首相による中国公式訪問は二〇〇九年の麻生太郎首相以来で民主党政権では初めて。この間、日中首脳は多国間会議の場で会ったことはあるが、じっくり話し合い信頼関係を築く機会はなかった。
昨年九月、尖閣諸島沖で中国漁船と海上保安庁巡視船の衝突事件が起きてから、首脳同士が多国間会議で顔を合わせても、個別に会うことさえ、難しい時期があった。
民主党政権は二年前の発足当時は中国などアジアとの外交を重視していたが、尖閣事件後は対米依存を深め中国に警戒感を隠さなくなり「高圧的」(防衛白書)と批判を強めた。首脳同士が話し合う機会も少なかったことが、両国の相互不信をいっそう深めた。
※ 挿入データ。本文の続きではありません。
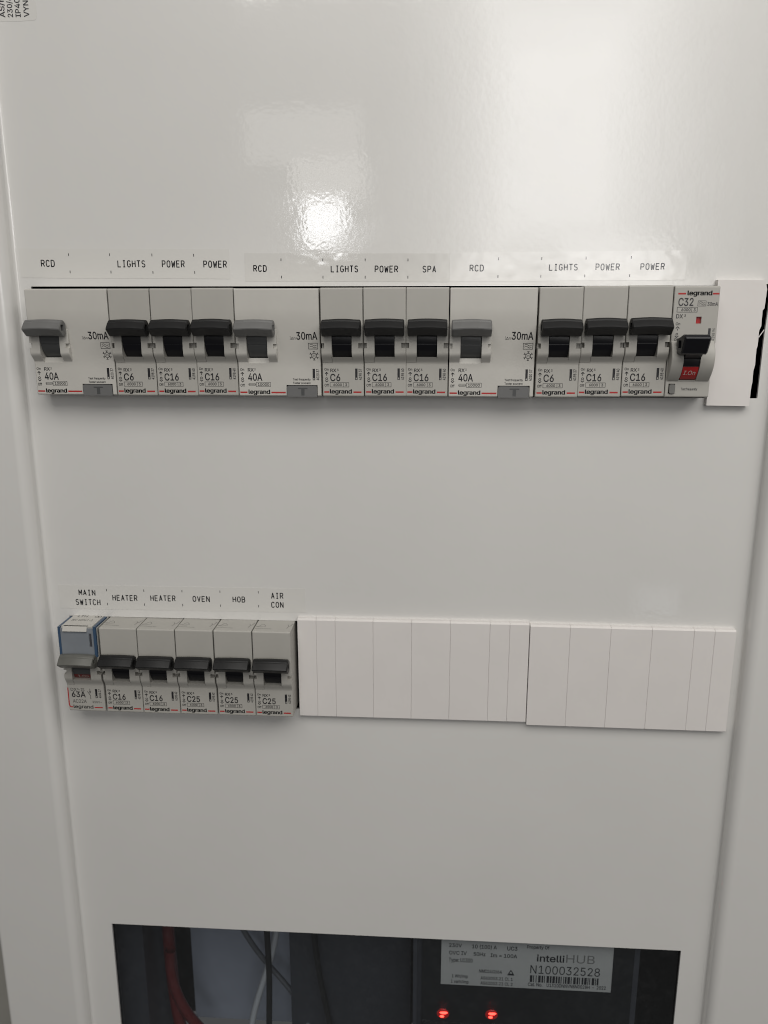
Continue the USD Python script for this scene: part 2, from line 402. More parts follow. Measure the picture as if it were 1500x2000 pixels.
def side_holes(w, zs, p, left=True, right=True):
    hs = []
    if left: hs.append(box(-0.5, 1.45, -p - 2, -p + 3.2, -24.3 * zs, -22.2 * zs))
    if right: hs.append(box(w - 1.75, w + 0.5, -p - 2, -p + 3.2, -24.3 * zs, -22.2 * zs))
    return hs

def on_off(f, zs, x=0.0):
    out = [text('On', 1.0 + x, -33.6 * zs, 1.75, 0.98 * zs, f, True), text('Off', 0.95 + x, -40.3 * zs, 1.8, 1.1 * zs, f, True)]
    out += [stroke([(1.25 + x, -34.95 * zs), (1.9 + x, -34.35 * zs), (2.55 + x, -34.95 * zs)], 0.33, f), stroke([(1.9 + x, -34.4 * zs), (1.9 + x, -35.8 * zs)], 0.28, f)]
    out += [stroke(circ(1.9 + x, -37.0 * zs, 0.42), 0.26, f, closed=True), stroke([(1.25 + x, -37.75 * zs), (1.9 + x, -38.35 * zs), (2.55 + x, -37.75 * zs)], 0.33, f)]
    return out

def code_bar(f, zs, x, number):
    zA, zB = -37.5 * zs, -32.75 * zs
    fr = [mark(x, x + 1.0, zA + 0.95, zB, f), mark(x, x + 0.28, zA, zA + 0.95, f), mark(x + 0.72, x + 1.0, zA, zA + 0.95, f), mark(x + 0.28, x + 0.72, zA, zA + 0.25, f)]
    return fr, text(number, x + 2.75, zA, zB - zA - 0.1, 1.2, f, bold=True, rot=90)

def brand(f, zs, x_red0, x_red1, x_t0, x_t1, x_red2, x_red3, zb):
    """name between two red rules; returns lettering, rule, rule"""
    w = x_t1 - x_t0 - 0.14
    return (cat([text('legrand', x_t0 + a, zb, w, 1.72, f, bold=True) for a in (0, 0.07, 0.14)]), mark(x_red0, x_red1, zb + 0.26, zb + 0.9, f), mark(x_red2, x_red3, zb + 0.22, zb + 0.86, f))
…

野田首相が二日間とはいえ公式訪問し、胡主席をはじめ党のナンバーワンから3まで個別に会談したことが、悪循環を変えるきっかけになることを期待したい。
しかし、両国のよそよそしい関係が長く続いたためか、金正日総書記死去後の朝鮮半島問題や、東シナ海の資源開発協力など安全保障にかかわる論議は、公式見解のやりとりに終始した感が強い。
これらは両国の国内でも意見が分かれる敏感な問題で、首脳同士が率直な意見交換をするには信頼関係が欠かせない。中国ではガス田開発協力を進めるには日本が尖閣周辺の共同開発に同意することを前提にすべきだという根強い反対がある。軍や海上実力部隊の一部は尖閣領海に迫る実際の行動で党指導部に圧力をかけている。
こうした中で、資源開発協力を目指す条約交渉を前に進め危機管理体制を構築するには、両国の首脳が相手の立場を考え注意深くことを進める配慮が必要になる。
金融や環境分野の協力は前進した。外貨準備を活用して相手の国債を持ち合う。両国が投資し環境関連ファンドを設立することは、日中が協力する環境事業にはずみをつけることにもなろう。
来年は日中国交正常化四十周年に当たり、民間の交流事業を拡大する好機だ。そのためには、両国の根深い安全保障をめぐる相互不信を少しでも減らし、尖閣事件のようなトラブルを二度と起こさないことが、何より大切なことを両国のリーダーは銘記すべきだ。